Description
Hi!
Setting the stage, Haskell Language Server's support for stack projects is currently lacking.
There are many reasons why using HLS with stack is a subpar experience.
I am trying to list the most important issues here, in the hope of better collaboration, so we can improve the developer experience with both HLS and stack.
Finding the compilation options of a filepath
Essentially, HLS is a compiler. As the compiler, it needs to know how to compile a component / file. Stack knows how to compile a file part of a stack project, and we want to extract that information.
The status quo is that we call a variation of stack repl
with a special GHC shim that intercepts the ghc options when stack repl
tries to invoke ghc --interactive
. Then we use these options to compile the project ourselves.
This works reasonably well, but has some shortcomings.

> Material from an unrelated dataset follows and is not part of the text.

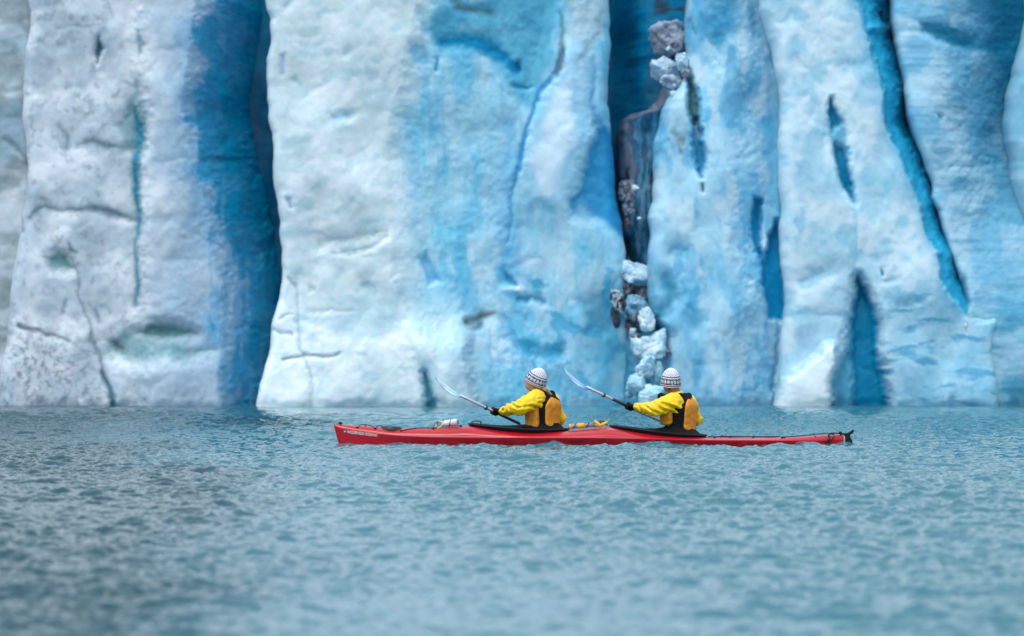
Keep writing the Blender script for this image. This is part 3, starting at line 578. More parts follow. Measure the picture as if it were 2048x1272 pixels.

Most notably, the issues:
- "stack repl <test suite>" fails if "stack test --no-run-tests" is not run in advance for test suite containing errors #5380
- Internal library component not available for REPL #4564
- False positive: Main.hs (executable) does not recognise function defined in Lib.hs (library) haskell/haskell-language-server#1822
- Allow setting the working-dir to absolute directories #6135
Some of these are full-blown blockers and stack users have suffered in the past.
You can work around this using implicit-hie, which is its own can of worms, and not a proper solution for the needs of HLS.
What does HLS need
It is not a requirement for us to keep using this ugly hack of stack repl
.
What we fundamentally need is this:
Given a filepath, we need to be able to find the exact compilation options for it (preferably for the whole component it belongs to) in the quickest way possible, with as little work as possible. Additionally, the compilation options must be enough to actually compile the file. Potential configure hooks must have been run before HLS tries to compile the file.

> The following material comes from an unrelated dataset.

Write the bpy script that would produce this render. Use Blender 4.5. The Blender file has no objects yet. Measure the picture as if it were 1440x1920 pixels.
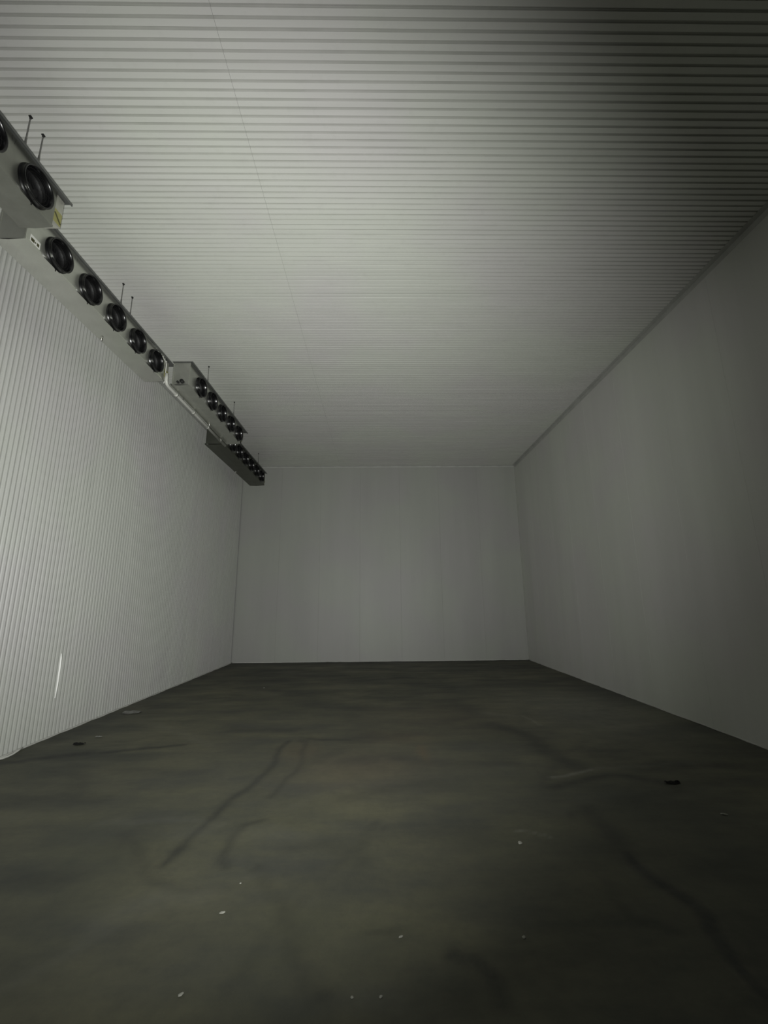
import bpy, bmesh, math, random
import numpy as np
from mathutils import Matrix, Vector
random.seed(7)
PI = math.pi
S = bpy.context.scene
C = S.collection

# ------------------------------------------------------------------ camera, light, exposure
CAMZ = 1.6
def cam_axes(p, y, r):
    cy, sy, cp, sp = math.cos(y), math.sin(y), math.cos(p), math.sin(p)
    fw = Vector((sy*cp, cy*cp, sp)); rt = Vector((cy, -sy, 0)); up = rt.cross(fw)
    c, s = math.cos(r), math.sin(r)
    return c*rt + s*up, -s*rt + c*up, fw
cd = bpy.data.cameras.new('camera'); cam = bpy.data.objects.new('camera', cd); C.objects.link(cam)
rt, up, fw = cam_axes(0.213406, 0.014812, -0.009173)
cam.matrix_world = Matrix.Translation((0, 0, CAMZ)) @ Matrix((rt, up, -fw)).transposed().to_4x4()
cd.sensor_fit = 'VERTICAL'; cd.sensor_height = 24.0; cd.lens = 24.0*790.0/1920.0
cd.clip_start = 0.02; cd.clip_end = 100
S.camera = cam

w = bpy.data.worlds.new('world'); S.world = w; w.use_nodes = True
w.node_tree.nodes['Background'].inputs[0].default_value = (0.6, 0.65, 0.7, 1)
w.node_tree.nodes['Background'].inputs[1].default_value = 0.02

TORCH_W = 1560.0
ld = bpy.data.lights.new('torch', 'SPOT'); ld.energy = TORCH_W; ld.color = (0.985, 1.0, 0.955)
ld.spot_size = math.radians(116); ld.spot_blend = 1.0; ld.shadow_soft_size = 0.03
lt = bpy.data.objects.new('torch', ld); C.objects.link(lt)
az, el = math.radians(-13), math.radians(15)
lt.location = (-0.05, 0.02, CAMZ + 0.03)
d = Vector((math.sin(az)*math.cos(el), math.cos(az)*math.cos(el), math.sin(el)))
lt.rotation_euler = d.to_track_quat('-Z', 'Y').to_euler()

S.view_settings.view_transform = 'Standard'; S.view_settings.look = 'None'
S.view_settings.exposure = 0.0; S.view_settings.gamma = 1.0
S.view_settings.use_curve_mapping = False

# ------------------------------------------------------------------ materials
def new_mat(name):
    m = bpy.data.materials.new(name); m.use_nodes = True
    nt = m.node_tree; return m, nt, nt.nodes['Principled BSDF']
def node(nt, t, **kw):
    n = nt.nodes.new(t)
    for k, v in kw.items(): setattr(n, k, v)
    return n
def coords(nt, scale=(1, 1, 1)):
    g = node(nt, 'ShaderNodeNewGeometry'); mp = node(nt, 'ShaderNodeMapping')
    mp.inputs['Scale'].default_value = scale
    nt.links.new(g.outputs['Position'], mp.inputs['Vector']); return mp.outputs['Vector']
def noise(nt, vec, scale, detail=4, rough=0.55):
    n = node(nt, 'ShaderNodeTexNoise'); n.inputs['Scale'].default_value = scale
    n.inputs['Detail'].default_value = detail; n.inputs['Roughness'].default_value = rough
    nt.links.new(vec, n.inputs['Vector']); return n.outputs['Fac']
def rng(nt, val, a, b, c, d_, clamp=True):
    n = node(nt, 'ShaderNodeMapRange'); n.clamp = clamp
    for i, v in enumerate((a, b, c, d_)): n.inputs[i+1].default_value = v
    nt.links.new(val, n.inputs[0]); return n.outputs[0]
def mixc(nt, fac, a, b, mode='MIX'):
    n = node(nt, 'ShaderNodeMix', data_type='RGBA', blend_type=mode)
    for s_, v in ((n.inputs[0], fac), (n.inputs[6], a), (n.inputs[7], b)):
        if hasattr(v, 'links') or isinstance(v, bpy.types.NodeSocket): nt.links.new(v, s_)
        elif isinstance(v, (int, float)): s_.default_value = v
        else: s_.default_value = (*v, 1)
    return n.outputs[2]
def bump(nt, bsdf, h, strength, dist=0.005):
    b = node(nt, 'ShaderNodeBump'); b.inputs['Strength'].default_value = strength
    b.inputs['Distance'].default_value = dist
    nt.links.new(h, b.inputs['Height']); nt.links.new(b.outputs[0], bsdf.inputs['Normal'])

def panel_mat(name, base, streak_scale, streak_amt, rough=0.42, dirt=0.12):
    m, nt, b = new_mat(name)
    big = noise(nt, coords(nt), 0.55, 3)
    tint = mixc(nt, rng(nt, big, .4, .6, 0, 1), (base[0]*1.0, base[1]*1.015, base[2]*.975), (base[0]*.99, base[1]*.965, base[2]*.985))
    st = noise(nt, coords(nt, streak_scale), 1.0, 5, .6)
    col = mixc(nt, rng(nt, st, .35, .72, 0, streak_amt), tint, (base[0]*.55, base[1]*.56, base[2]*.53))
    fl = noise(nt, coords(nt), 9.0, 5, .65)
    col = mixc(nt, rng(nt, fl, .55, .8, 0, dirt), col, (base[0]*.5, base[1]*.5, base[2]*.46))
    nt.links.new(col, b.inputs['Base Color'])
    b.inputs['Roughness'].default_value = rough
    bump(nt, b, noise(nt, coords(nt), 55, 3), .12, .002)
    return m
M = {}
M['ceiling'] = panel_mat('white_ribbed_ceiling', (.66, .665, .64), (.35, 7, 1), .18, .40)
M['wall_left'] = panel_mat('white_ribbed_wall', (.66, .665, .65), (1, 5, .25), .18, .36)
M['ceiling_groove'] = panel_mat('shaded_ceiling_groove', (.44, .445, .42), (2, 7, 1), .3, .6)  # darker colour on the groove faces stands for shade in the recess
M['wall_groove'] = panel_mat('shaded_wall_groove', (.42, .425, .41), (1, 5, 1), .25, .5)  # same for the wall: groove shading put into the colour
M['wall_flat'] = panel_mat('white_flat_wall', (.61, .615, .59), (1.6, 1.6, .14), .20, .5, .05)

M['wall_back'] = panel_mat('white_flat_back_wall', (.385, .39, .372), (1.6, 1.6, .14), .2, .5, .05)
m, nt, b = new_mat('backing_metal'); b.inputs['Base Color'].default_value = (.30, .30, .29, 1); b.inputs['Roughness'].default_value = .7; M['backing'] = m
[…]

In the light of multiple home units coming to cabal and ghc, we would like even a bit more, but I can't specify right now what exactly.
Going forward
To get this stuff sorted out, there are multiple ways. In Cabal, we've added a couple of months/years ago the --enable-build-info
flag with writes out build-info.json
files containing the build information required to compile a component.
If someone wants to collaborate on this, I'd be happy to give more information, maybe even in a sync call.